VH: It’s not beautiful when it’s grilled; it’s very beautiful, though, when it’s raw.

JN: That’s true. I think many people wouldn’t think to order it, but it’s one of the most delicious things I’ve ever eaten in Venice.

VH: It’s one of the greatest dishes of Italy, I would say, grilled radicchio tardivo. One of the very great dishes. A restaurant is entitled to charge as much as what you might pay here for a prime ribeye steak.

JN: One reason I find the cooking at Testiere to be so magical is that the only person doing the cooking is Bruno [Gavagnin]. In other words, he has not hired a team of people that he has trained and is overseeing. He is doing the cooking, always, all the time. I feel that his personality, his standards, and his taste are communicated in every dish – in a way that when you have two, or three, or six assistants, no matter how hard they work, it is very difficult to replicate the taste and the sense of the master. I wonder if that makes sense to you.

VH: That is correct, yes. Absolutely. When we lived in Italy, that is the way it was. Well, of course, I’ve always wondered about the system of chefs. So many times I’ve encountered chefs where basically what they do is, they sit in an office and talk on the telephone. Somebody else is doing the cooking. No, Bruno is doing the cooking, but he also knows that he has to satisfy Luca [di Vita, his business partner, who manages the dining room]. If Bruno’s cooking didn’t measure up to Luca’s expectations, it wouldn’t go far. We have a lot of executive chefs. That’s true in my experience of the French restaurants in New York.

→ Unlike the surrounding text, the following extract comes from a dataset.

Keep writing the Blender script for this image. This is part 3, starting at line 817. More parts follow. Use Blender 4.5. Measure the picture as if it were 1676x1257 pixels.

I’ve been to a couple, and I know some of the men. Some of them are wonderful men, working very hard, but they’re no longer active chefs. They’re CEO chefs. That’s what it is.

JN: Victor, we should end there, I think. Thank you so much for so generously giving of your time and wisdom.

VH: Thanks for taking an interest in this old relic.

JN: Not a relic at all. More like a priceless treasure. Thanks again.